In the preface to the exhibition catalogue, which includes a famous essay by Jacques Derrida, ‘Racism’s Last Word’, Ernest Pignon-Ernest and Antonio Suara write:

The collection offered here will form the basis of a future museum against apartheid. But first, these works will be presented in a travelling exhibition to be received by museums and other cultural facilities throughout the world. The day will come – and our efforts are joined to those of the international community aiming to hasten that day’s arrival – when the museum thus constituted will be presented as a gift to the first free and democratic government of South Africa to be elected by universal suffrage. Until then, the Association of Artists of the World against Apartheid will assume, through the appropriate legal, institutional and financial structures, the trusteeship of the works.

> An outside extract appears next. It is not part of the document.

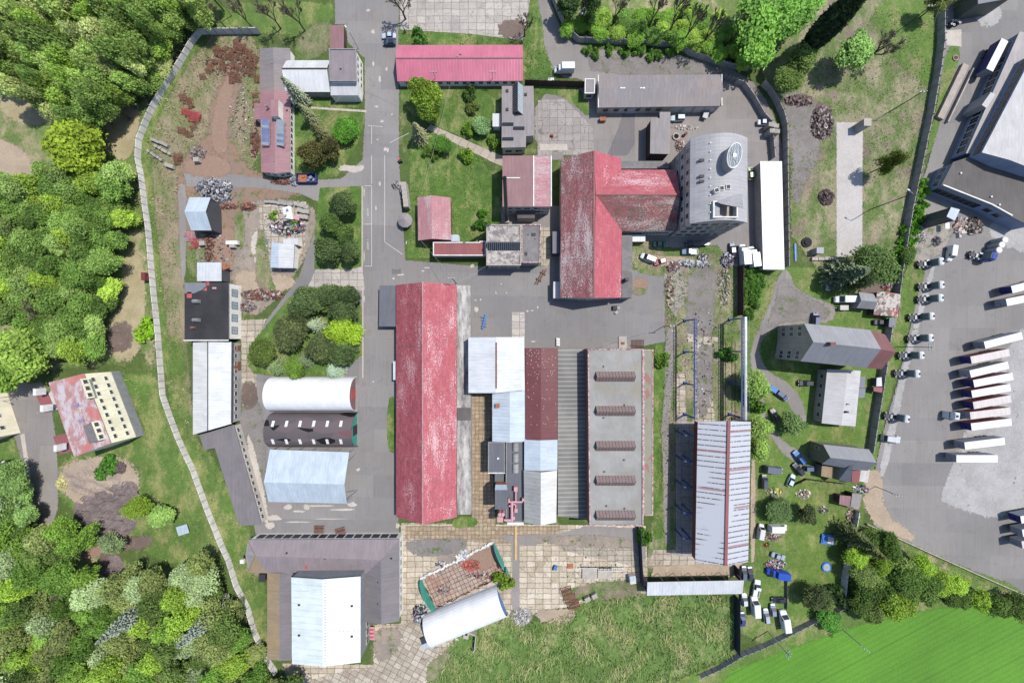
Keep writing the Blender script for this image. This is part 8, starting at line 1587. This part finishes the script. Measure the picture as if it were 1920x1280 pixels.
heap('rubble_heap', 'round heap of dark rubble on the verge of the lorry park', 'rubble', 1754, 453, 8, 9, .9, 90, [(84, 82, 84), (130, 128, 128)], .4, .8); heap('rubble_heap', 'pale rubble pile beside the lorry park wall', 'rubble', 1722, 445, 14, 12, .8, 160, [(206, 196, 190), (170, 150, 146), (230, 226, 222)], .3, .9)
heap('rubble_heap', 'pale rubble heap at the edge of the meadow near the blue gable', 'rubble', 977, 1155, 16, 15, 1.3, 320, [(206, 200, 196), (170, 164, 158), (226, 222, 218)], .3, .8)
heap('scrap_heap', 'black and white frames stacked beside the turned tent hall', 'scrap heap', 788, 1150, 14, 18, 1.2, 200, [(50, 50, 54), (200, 200, 204), (120, 120, 124)], .5, 1.3); heap('scrap_heap', 'pieces of white and grey metal north of the roofless hall', 'scrap heap', 870, 1040, 9, 10, .9, 90, [(226, 226, 228), (180, 180, 184)], .4, 1.1)
heap('scrap_heap', 'dark scrap along the north west side of the roofless hall', 'scrap heap', 828, 1058, 12, 6, .8, 60, MX, .4, 1.0)
heap('scrap_heap', 'white and yellow garden junk near the camper van', 'junk', 1450, 923, 16, 9, .8, 90, [(230, 230, 220), (224, 224, 70), (200, 170, 140), (120, 120, 116)], .4, 1.0); heap('scrap_heap', 'white junk around the long white van on the lawn edge', 'junk', 1446, 1004, 16, 8, .9, 110, [(220, 220, 220), (150, 80, 90), (90, 90, 94), (200, 150, 80)], .4, 1.1)
heap('scrap_heap', 'junk heap with white, red and black pieces above the blue truck', 'junk', 1452, 1056, 20, 8, 1.0, 150, [(220, 214, 210), (200, 110, 110), (50, 50, 54), (150, 150, 150)], .4, 1.1); heap('scrap_heap', 'orange garden machine parts beside the white junk', 'junk', 1436, 1020, 6, 5, .7, 40, [(224, 140, 50), (60, 50, 40), (150, 80, 40)], .3, .7)
heap('wood_heap', 'pile of pale brushwood beneath the grey garden shed', 'wood pile', 1598, 965, 11, 12, .9, 130, [(190, 170, 150), (150, 124, 104)], .6, 1.6); heap('scrap_heap', 'garden junk in the middle of the lawn', 'junk', 1542, 955, 10, 7, .6, 60, MX, .3, .9); heap('scrap_heap', 'junk north of the dark lawn shrub', 'junk', 1505, 925, 14, 9, .6, 60, [(226, 222, 214), (190, 160, 140)], .4, 1.0)
heap('scrap_heap', 'junk beside the cottage extension and sheds', 'junk', 1612, 915, 14, 7, .8, 80, MX, .4, 1.1); heap('scrap_heap', 'junk between the derelict shed and the big trees', 'junk', 1662, 535, 12, 9, .8, 90, [(220, 214, 210), (206, 110, 110), (120, 120, 118)], .4, 1.2)
heap('leaf_heap', 'yellowish straw heap beside the road near the apartment block', 'straw pile', 117, 905, 10, 14, .8, 260, [(214, 204, 140), (190, 184, 110)], .3, .8); heap('rubble_heap', 'dark earth mound on the bare ground near the apartment block', 'rubble', 226, 876, 11, 11, 1.4, 200, [(104, 90, 88), (124, 108, 104)], .4, .9)
heap('scrap_heap', 'white debris along the fence line of the vegetable strip', 'debris', 1285, 240, 26, 4, .3, 50, [(226, 214, 206), (190, 176, 166)], .3, .8); heap('scrap_heap', 'weathered wooden frames at the west edge of the railway strip', 'debris', 1255, 545, 7, 30, .6, 90, [(190, 176, 150), (120, 80, 70)], .6, 1.4)
heap('rubble_heap', 'rubbly weeds with pale stones east of the gravel court', 'rubble', 1357, 535, 12, 40, .5, 200, [(206, 200, 190), (140, 134, 120), (110, 126, 80)], .3, .8); heap('debris_field', 'white litter scattered beside the office in the rusty yard', 'debris', 455, 215, 24, 55, .25, 110, [(226, 222, 220), (180, 176, 172), (120, 90, 80)], .2, .7)
heap('scrap_heap', 'rust coloured iron along the west wall of the faded red office', 'scrap heap', 478, 268, 8, 28, .7, 110, RS, .4, 1.2)
heap('debris_field', 'rusty bits strewn over the north of the rusty yard', 'debris', 435, 118, 50, 30, .25, 260, RS+[(180, 170, 160)], .3, .9); heap('debris_field', 'rusty and grey bits strewn down the west yard', 'debris', 400, 475, 40, 40, .2, 150, RS+GS, .25, .7); heap('debris_field', 'grey and white bits strewn over the slab yard', 'debris', 525, 450, 40, 60, .2, 170, MX+GS, .25, .7)
heap('debris_field', 'small debris strewn on the south slab yard', 'debris', 1120, 1060, 80, 40, .15, 110, RS+GS, .2, .6); heap('debris_field', 'debris strewn along the crane strip', 'debris', 1318, 680, 36, 100, .2, 230, RS+GS+[(206, 196, 180)], .3, .8)
heap('scrap_heap', 'rust red bits piled inside the roofless hall', 'scrap heap', 885, 1058, 16, 10, .5, 110, [(224, 90, 76), (200, 110, 84), (150, 80, 66)], .4, 1.0); heap('scrap_heap', 'dark bits lying along the south side inside the roofless hall', 'scrap heap', 905, 1078, 34, 6, .5, 90, MX+RS, .3, .9); heap('scrap_heap', 'brown bits at the west end inside the roofless hall', 'scrap heap', 832, 1104, 16, 10, .4, 60, RS+GS, .3, .8)
# cage frames: one prototype, copied
def cage(matk='rust'):
    t = thing('cage_frame', '', 'metal cage'); m = MB(); X, Y, Z = 1.3, .95, .85
    for x in (-X, X):
        for y in (-Y, Y): m.box((x, y, Z/2), (.1, .1, Z))
    for y in np.linspace(-Y, Y, 6): m.box((0, y, Z), (2*X, .09, .08))
    for x in np.linspace(-X, X, 7): m.box((x, 0, Z-.005), (.09, 2*Y, .08))
    for s_ in (-1, 1): m.box((0, s_*Y, .2), (2*X, .08, .08)); m.box((s_*X, 0, .2), (.08, 2*Y, .08))
    m.build('bar_frame', matk, t, local=True, uv=False); m = MB(); m.box((0, 0, .05), (2*X-.1, .5, .05)); m.build('floor_plate', 'rust_dark', t, local=True, uv=False); return t
CG, CR = cage(), cage('red_paint'); CT = cage('pink_paint')
SPOTS = [(436, 100), (450, 96), (462, 98), (470, 104), (478, 112), (444, 110), (458, 116), (468, 122), (476, 128), (440, 124), (452, 130), (430, 108), (424, 94), (410, 96), (404, 118), (398, 128), (418, 118), (382, 145), (392, 135), (440, 142), (448, 150), (436, 152), (462, 138), (474, 140), (484, 150), (345, 183), (352, 190), (360, 196), (420, 128), (342, 245), (350, 250), (358, 254), (365, 240), (334, 302), (337, 296), (486, 262), (484, 275), (480, 180), (482, 196), (484, 232), (414, 104), (456, 90), (446, 86)]
for i, (x, y) in enumerate(SPOTS):
    put(CG, W(x, y), cr.uniform(-.5, .5)+(1.4 if i % 3 == 0 else 0), cr.uniform(.75, 1.15), 'rusty steel cage frame lying in the dry grass of the north west yard', 'rusty cage frames in the north west yard', tilt=(cr.uniform(-.15, .15), cr.uniform(-.2, .2)))
for i, (x, y) in enumerate([(350, 210), (357, 215), (366, 217), (373, 219), (362, 224), (371, 226)]): put(CR, W(x, y)+Vector((0, 0, .3*(i % 2))), cr.uniform(-.1, .1), 1.0, 'bright red cage frame in the stack on the dry grass', 'bright red cage frames')
for i, (x, y) in enumerate([(352, 439), (359, 440), (366, 441), (358, 449), (366, 450)]): put(CT, W(x, y), 0, .8, 'pink cage frame south of the pale blue shed', 'pink cage frames south of the pale blue shed')
for i, (x, y, s_) in enumerate([(366, 452, .9), (372, 460, .9), (361, 465, .6)]): put(CR, W(x, y), .3*i, s_, 'red cage frame below the pink ones', 'red cage frames south of the pale blue shed')
for i, (x, y, r) in enumerate([(1062, 1106, .3), (1069, 1120, .2), (1076, 1130, .3), (600, 990, 0), (640, 994, .3), (1284, 740, 0), (1275, 740, .2)][:5]): put(CG, W(x, y), r, 1.5 if i < 3 else 1.25, 'rusty cage frame %s' % ('on the slabs at the meadow edge' if i < 3 else 'in front of the brown roofed complex, %s one' % ('left' if i == 3 else 'right')), 'rusty cages at the meadow edge' if i < 3 else None)
# crates and pallets
def crate(matk):
    t = thing('crate', '', 'crate'); m = MB(); m.box((0, 0, .55), (1.2, 1.0, .9)); m.build('box', matk, t, local=True); m = MB()
    for y in (-.4, 0, .4): m.box((0, y, .08), (1.2, .12, .14))
    m.build('pallet_base', 'wood', t, local=True, uv=False); m = MB()
    for k in range(5): m.box((-.5+k*.25, 0, 1.02), (.14, 1.02, .04))
    m.build('lid_slats', 'concrete', t, local=True, uv=False); return t
K1, K2 = crate('concrete'), crate('trailer_grey')
def rowof(p, x0, y0, x1, y1, n, rz, label, group, sc=1.3, jit=.6, st=1):
    for i in range(n):
        f = (i+.5)/n
        for k in range(st): put(p, W(x0+(x1-x0)*f+cr.uniform(-jit, jit), y0+(y1-y0)*f+cr.uniform(-jit, jit))+Vector((0, 0, k*1.05*sc)), rz+cr.uniform(-.08, .08), sc, label, group)
rowof(K2, 287, 262, 318, 276, 6, -.4, 'grey crate in the upper diagonal row by the perimeter wall', 'grey crates in the upper row by the perimeter wall', .95); rowof(K1, 294, 275, 324, 291, 5, -.4, 'grey crate in the middle diagonal row by the perimeter wall', 'grey crates in the middle row by the perimeter wall', .95)
rowof(K2, 280, 283, 308, 303, 5, -.5, 'grey crate in the lower diagonal row by the perimeter wall', 'grey crates in the lower row by the perimeter wall', .95); rowof(K1, 315, 311, 330, 316, 2, -.3, 'pinkish crate near the rust patch', 'crates near the rust patch')
rowof(K2, 499, 379, 552, 385, 9, 0, 'dark grey crate in the north row of the slab yard', 'dark crates in the north row of the slab yard', .95, .6); rowof(K1, 558, 384, 580, 391, 4, -.2, 'grey crate in the top of the corner stack on the slab yard', 'corner crates, first row', 1.4); rowof(K1, 563, 396, 581, 400, 3, -.2, 'grey crate in the middle of the corner stack on the slab yard', 'corner crates, second row', 1.5); rowof(K1, 566, 408, 580, 410, 2, -.2, 'grey crate at the bottom of the corner stack on the slab yard', 'corner crates, third row', 1.5)
rowof(K1, 761, 348, 766, 394, 6, 0, 'grey pallet crate in the long stack beside the lawn edge', 'pallet crates stacked beside the lawn edge', 1.5, .3, 2); rowof(K1, 754, 345, 757, 362, 3, 0, 'grey pallet crate at the top of the stack left of the lawn', 'pallet crates left of the main stack', 1.4)
rowof(K1, 1432, 242, 1447, 246, 3, 0, 'stacked crate by the curved inner wall, upper row', 'crates by the inner wall, upper row', 1.5, .3, 2); rowof(K1, 1434, 254, 1448, 256, 3, 0, 'stacked crate by the curved inner wall, lower row', 'crates by the inner wall, lower row', 1.5, .3, 2)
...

Although the proposed future museum against apartheid never became a reality, the collection was donated to the South African government in 1995. After being shown in Parliament, President Mandela recommended that the collection be housed at the UWC-RIM Mayibuye Archives, based at UWC.
The Art against Apartheid Collection ranks as the most prestigious of all art collections at UWC. In 2010 a selection of 29 works from the collection was shown in Johannesburg (Constitutional Hill), Durban (Durban Art Gallery) and Cape Town (Iziko Michaelis Collection) on the ‘Home and Away’ exhibition, curated by Carol Brown. In the catalogue to ‘Home and Away’, Premesh Lalu writes:

In the Art against Apartheid Collection, we at UWC have discovered a multiplicity of forms through which to revisit the critique of apartheid so as to make sense both of its authoritarian legacies and the potential for setting to work on building a post-apartheid society. To that end, [the Collection] has continued to spur debates at UWC, both regarding the need to expand what can be said about the history of liberation struggles, as well as about how to renew the study of the humanities in Africa through the work of art.